= WORK INSTRUCTIONS =
Select all lines with the string "were" in them, and copy those lines.

= SUPPLIED INFORMATION =
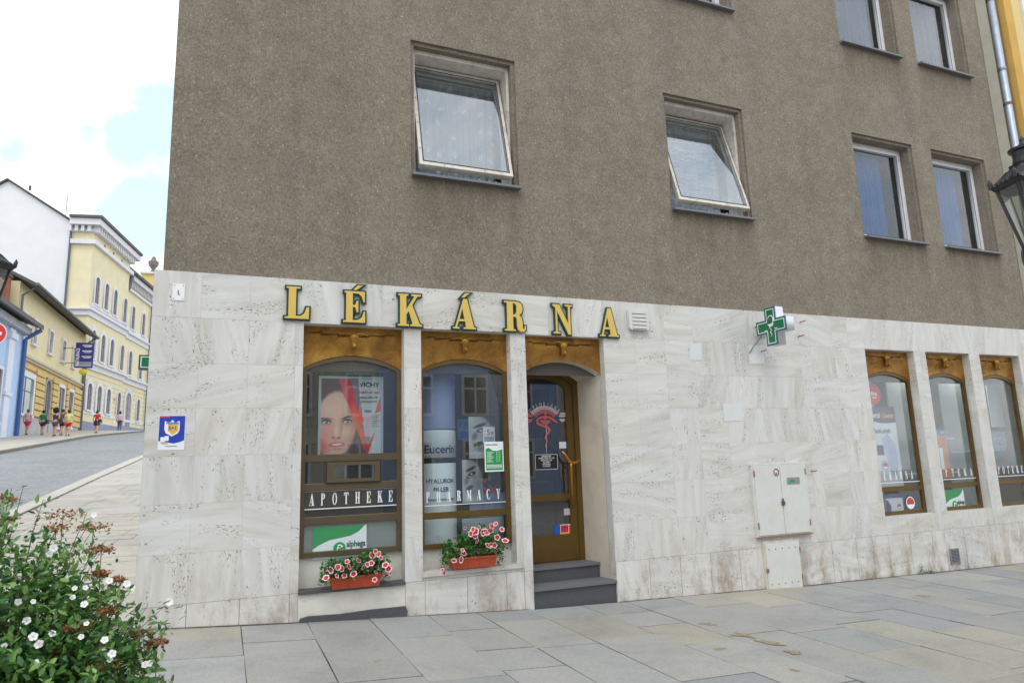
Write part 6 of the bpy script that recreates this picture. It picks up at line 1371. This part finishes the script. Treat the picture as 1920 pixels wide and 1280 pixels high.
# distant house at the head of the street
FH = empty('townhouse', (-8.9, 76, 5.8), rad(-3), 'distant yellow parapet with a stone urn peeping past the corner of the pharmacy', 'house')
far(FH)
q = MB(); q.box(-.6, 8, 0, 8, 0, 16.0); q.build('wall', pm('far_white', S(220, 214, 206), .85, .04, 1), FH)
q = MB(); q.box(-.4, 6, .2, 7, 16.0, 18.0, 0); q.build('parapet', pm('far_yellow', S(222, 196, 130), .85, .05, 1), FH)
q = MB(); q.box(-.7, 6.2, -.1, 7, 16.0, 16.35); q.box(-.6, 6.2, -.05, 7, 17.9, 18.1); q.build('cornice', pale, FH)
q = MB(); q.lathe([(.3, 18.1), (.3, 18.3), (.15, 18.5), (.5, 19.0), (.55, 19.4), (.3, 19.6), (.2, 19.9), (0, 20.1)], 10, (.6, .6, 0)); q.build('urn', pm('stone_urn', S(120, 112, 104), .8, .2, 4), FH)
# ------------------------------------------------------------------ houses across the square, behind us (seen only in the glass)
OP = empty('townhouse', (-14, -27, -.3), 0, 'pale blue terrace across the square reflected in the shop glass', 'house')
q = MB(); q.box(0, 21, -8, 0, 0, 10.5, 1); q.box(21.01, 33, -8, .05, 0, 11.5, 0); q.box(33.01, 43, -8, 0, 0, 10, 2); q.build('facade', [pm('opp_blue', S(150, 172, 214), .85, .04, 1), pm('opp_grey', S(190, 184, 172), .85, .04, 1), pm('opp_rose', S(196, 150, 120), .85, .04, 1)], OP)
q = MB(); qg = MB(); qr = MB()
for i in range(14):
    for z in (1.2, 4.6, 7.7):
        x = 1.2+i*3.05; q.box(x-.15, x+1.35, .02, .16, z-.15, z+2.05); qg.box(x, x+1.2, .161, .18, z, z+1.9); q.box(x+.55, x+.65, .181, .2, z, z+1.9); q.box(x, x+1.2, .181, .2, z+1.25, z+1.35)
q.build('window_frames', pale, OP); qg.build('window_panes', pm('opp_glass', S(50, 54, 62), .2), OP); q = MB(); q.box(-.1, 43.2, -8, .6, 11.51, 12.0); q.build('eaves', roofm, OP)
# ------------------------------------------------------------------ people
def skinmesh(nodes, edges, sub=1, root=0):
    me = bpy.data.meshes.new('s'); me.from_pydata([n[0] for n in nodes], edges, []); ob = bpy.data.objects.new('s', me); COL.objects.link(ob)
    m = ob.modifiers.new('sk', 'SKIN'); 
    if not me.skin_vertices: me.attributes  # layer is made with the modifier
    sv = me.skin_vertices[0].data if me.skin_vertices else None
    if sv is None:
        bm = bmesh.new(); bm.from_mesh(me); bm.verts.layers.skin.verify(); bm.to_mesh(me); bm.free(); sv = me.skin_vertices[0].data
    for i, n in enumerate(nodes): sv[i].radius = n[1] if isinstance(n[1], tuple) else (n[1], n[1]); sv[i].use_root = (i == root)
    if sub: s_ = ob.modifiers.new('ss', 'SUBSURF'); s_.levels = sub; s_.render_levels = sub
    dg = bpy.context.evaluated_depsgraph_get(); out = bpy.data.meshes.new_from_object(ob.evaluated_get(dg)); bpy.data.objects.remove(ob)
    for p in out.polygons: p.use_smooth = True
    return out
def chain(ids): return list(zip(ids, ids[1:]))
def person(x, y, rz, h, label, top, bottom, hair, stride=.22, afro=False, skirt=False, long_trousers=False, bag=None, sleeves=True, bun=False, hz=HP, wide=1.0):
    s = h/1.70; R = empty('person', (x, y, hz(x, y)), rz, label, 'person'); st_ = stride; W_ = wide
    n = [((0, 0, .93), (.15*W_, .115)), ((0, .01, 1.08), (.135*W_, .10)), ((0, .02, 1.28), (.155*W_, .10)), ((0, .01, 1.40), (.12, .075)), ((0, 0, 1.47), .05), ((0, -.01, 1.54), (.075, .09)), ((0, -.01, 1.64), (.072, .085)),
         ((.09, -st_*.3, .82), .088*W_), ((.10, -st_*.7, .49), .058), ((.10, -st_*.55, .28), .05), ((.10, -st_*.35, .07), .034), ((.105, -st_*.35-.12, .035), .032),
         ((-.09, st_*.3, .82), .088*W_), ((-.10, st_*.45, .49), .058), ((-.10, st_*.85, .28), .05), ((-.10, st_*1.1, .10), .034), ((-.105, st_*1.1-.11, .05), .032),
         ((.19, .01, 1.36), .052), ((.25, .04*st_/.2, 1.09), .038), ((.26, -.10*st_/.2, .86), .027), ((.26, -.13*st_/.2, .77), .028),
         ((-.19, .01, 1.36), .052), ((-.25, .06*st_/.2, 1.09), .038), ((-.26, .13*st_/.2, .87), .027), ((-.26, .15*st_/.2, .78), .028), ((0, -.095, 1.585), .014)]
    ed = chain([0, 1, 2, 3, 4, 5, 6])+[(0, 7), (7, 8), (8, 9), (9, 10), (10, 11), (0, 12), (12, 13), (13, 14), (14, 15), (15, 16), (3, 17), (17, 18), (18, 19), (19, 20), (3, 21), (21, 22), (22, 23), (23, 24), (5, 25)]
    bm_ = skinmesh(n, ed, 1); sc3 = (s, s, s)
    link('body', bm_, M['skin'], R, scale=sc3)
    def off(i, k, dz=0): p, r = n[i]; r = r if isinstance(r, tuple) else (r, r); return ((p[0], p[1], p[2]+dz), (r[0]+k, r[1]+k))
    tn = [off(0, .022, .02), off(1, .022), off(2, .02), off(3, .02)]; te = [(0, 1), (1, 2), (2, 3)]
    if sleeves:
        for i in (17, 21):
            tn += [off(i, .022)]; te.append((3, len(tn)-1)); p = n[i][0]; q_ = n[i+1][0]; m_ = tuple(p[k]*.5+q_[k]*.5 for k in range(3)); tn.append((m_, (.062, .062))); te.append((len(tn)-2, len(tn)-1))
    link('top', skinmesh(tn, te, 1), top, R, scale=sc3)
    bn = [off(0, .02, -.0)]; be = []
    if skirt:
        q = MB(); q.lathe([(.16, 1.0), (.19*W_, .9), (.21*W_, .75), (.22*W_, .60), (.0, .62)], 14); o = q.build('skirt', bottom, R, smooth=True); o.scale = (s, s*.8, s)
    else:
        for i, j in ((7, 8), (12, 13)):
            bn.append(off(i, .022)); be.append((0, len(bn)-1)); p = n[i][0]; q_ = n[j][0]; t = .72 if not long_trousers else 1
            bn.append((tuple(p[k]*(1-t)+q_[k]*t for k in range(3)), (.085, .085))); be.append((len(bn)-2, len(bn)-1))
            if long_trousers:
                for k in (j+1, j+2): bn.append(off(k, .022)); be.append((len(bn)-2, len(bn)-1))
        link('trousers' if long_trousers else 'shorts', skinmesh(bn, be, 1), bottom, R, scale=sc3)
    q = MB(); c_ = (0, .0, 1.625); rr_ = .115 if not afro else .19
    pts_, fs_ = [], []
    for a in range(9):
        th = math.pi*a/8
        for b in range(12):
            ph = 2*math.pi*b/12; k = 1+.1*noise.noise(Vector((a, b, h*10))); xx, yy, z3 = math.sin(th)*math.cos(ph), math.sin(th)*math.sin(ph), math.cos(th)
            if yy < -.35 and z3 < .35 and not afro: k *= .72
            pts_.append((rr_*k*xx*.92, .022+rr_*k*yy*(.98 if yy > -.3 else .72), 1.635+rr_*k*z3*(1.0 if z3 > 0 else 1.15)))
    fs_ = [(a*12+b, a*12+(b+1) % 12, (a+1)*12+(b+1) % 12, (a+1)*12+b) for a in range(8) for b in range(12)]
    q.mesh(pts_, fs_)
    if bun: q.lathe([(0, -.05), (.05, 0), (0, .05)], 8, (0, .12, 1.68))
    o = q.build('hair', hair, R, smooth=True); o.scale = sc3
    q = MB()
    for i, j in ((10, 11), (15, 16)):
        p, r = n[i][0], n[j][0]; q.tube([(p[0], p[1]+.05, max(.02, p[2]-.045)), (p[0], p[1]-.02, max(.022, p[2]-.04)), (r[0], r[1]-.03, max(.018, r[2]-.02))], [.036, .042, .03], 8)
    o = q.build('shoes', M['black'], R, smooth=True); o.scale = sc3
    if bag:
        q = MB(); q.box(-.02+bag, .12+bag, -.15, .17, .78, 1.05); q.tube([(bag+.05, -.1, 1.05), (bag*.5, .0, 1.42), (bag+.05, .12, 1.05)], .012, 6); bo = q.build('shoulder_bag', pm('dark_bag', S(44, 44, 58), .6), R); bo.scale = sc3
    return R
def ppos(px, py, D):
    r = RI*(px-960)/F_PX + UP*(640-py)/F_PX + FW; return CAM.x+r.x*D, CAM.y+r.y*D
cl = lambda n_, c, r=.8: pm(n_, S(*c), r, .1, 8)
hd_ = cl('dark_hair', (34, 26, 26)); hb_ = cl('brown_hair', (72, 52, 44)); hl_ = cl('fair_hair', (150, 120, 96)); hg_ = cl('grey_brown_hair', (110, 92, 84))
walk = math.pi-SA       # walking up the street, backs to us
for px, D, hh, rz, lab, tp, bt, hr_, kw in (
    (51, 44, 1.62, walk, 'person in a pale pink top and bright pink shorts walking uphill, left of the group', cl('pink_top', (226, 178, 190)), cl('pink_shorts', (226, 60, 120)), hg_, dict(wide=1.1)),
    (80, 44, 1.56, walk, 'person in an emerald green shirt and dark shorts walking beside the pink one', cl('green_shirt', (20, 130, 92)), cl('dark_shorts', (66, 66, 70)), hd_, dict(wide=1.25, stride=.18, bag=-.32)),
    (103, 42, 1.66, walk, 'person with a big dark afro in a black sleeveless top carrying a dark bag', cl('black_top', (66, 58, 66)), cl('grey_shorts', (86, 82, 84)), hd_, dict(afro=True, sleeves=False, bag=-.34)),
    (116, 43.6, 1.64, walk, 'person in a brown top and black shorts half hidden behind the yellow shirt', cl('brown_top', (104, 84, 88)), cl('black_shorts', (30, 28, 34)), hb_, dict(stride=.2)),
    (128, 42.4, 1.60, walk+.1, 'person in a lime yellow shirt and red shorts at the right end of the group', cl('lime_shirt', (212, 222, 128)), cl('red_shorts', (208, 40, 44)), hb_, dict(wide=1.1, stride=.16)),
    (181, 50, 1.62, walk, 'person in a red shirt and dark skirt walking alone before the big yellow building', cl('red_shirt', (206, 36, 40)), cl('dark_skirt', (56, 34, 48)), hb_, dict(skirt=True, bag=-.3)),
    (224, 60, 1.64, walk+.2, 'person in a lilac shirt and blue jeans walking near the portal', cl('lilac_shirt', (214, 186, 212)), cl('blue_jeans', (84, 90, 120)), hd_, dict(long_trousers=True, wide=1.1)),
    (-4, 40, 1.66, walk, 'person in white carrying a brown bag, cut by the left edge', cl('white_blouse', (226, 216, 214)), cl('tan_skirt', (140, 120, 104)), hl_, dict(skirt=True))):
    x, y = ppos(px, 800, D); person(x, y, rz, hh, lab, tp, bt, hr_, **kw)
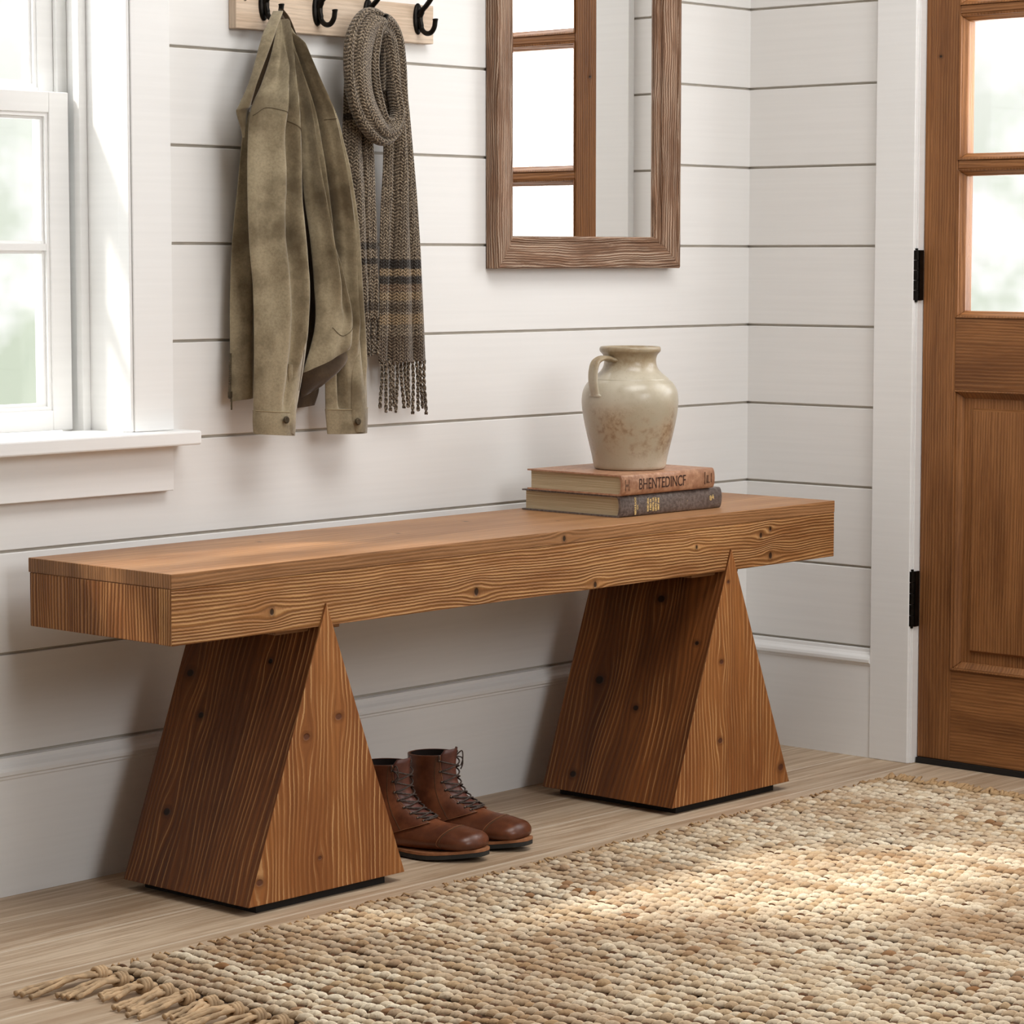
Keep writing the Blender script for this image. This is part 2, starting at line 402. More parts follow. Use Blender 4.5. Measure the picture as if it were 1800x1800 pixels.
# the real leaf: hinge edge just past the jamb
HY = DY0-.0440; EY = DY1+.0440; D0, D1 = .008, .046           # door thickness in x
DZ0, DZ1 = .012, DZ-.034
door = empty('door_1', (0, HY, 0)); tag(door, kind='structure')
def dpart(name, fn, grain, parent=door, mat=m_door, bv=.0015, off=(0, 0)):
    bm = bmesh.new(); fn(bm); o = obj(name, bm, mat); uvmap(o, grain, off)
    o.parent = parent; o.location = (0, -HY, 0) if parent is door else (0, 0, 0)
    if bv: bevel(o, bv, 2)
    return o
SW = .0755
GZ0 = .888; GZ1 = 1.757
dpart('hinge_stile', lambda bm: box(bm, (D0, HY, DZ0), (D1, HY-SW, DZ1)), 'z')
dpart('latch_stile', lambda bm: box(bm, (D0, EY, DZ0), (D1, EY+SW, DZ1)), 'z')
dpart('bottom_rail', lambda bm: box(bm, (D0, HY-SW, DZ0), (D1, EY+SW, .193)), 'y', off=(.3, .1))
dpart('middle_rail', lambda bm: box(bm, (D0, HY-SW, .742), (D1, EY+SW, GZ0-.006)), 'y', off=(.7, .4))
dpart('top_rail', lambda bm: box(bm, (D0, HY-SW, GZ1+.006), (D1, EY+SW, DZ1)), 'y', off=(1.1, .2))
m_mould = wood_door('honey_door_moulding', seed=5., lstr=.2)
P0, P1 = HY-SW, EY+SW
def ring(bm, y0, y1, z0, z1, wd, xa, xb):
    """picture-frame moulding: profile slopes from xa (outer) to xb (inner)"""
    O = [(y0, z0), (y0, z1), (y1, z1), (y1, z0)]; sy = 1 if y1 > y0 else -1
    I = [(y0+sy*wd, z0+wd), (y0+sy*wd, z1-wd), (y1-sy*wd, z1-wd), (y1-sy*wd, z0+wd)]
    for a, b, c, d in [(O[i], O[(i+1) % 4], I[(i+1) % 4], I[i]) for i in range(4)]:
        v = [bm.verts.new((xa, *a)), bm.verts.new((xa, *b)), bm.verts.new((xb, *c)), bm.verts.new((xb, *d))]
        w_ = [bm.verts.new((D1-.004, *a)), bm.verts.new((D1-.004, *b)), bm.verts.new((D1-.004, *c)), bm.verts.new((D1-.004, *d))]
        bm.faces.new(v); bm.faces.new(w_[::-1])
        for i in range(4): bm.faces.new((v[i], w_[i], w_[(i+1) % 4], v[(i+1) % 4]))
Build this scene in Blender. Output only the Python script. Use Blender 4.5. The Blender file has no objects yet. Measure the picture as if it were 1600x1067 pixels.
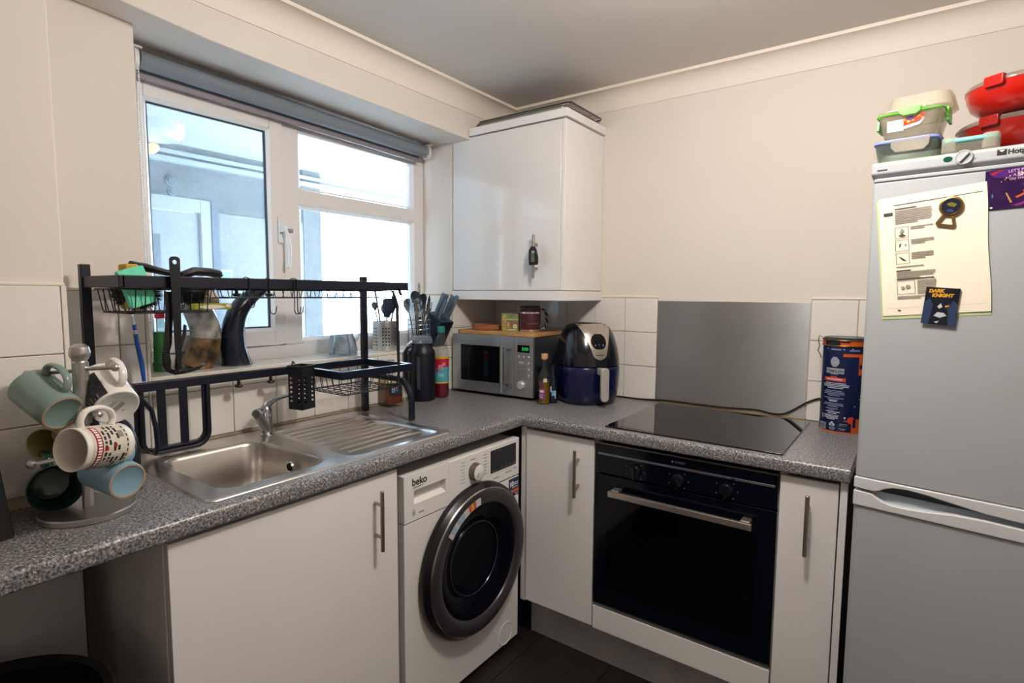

= WRITTEN RESPONSE =
Keep writing the Blender script for this image. This is part 2, starting at line 402. More parts follow. Use Blender 4.5. Measure the picture as if it were 1800x1800 pixels.
Build this scene in Blender. Output only the Python script. Use Blender 4.5. The Blender file has no objects yet. Measure the picture as if it were 1600x1067 pixels.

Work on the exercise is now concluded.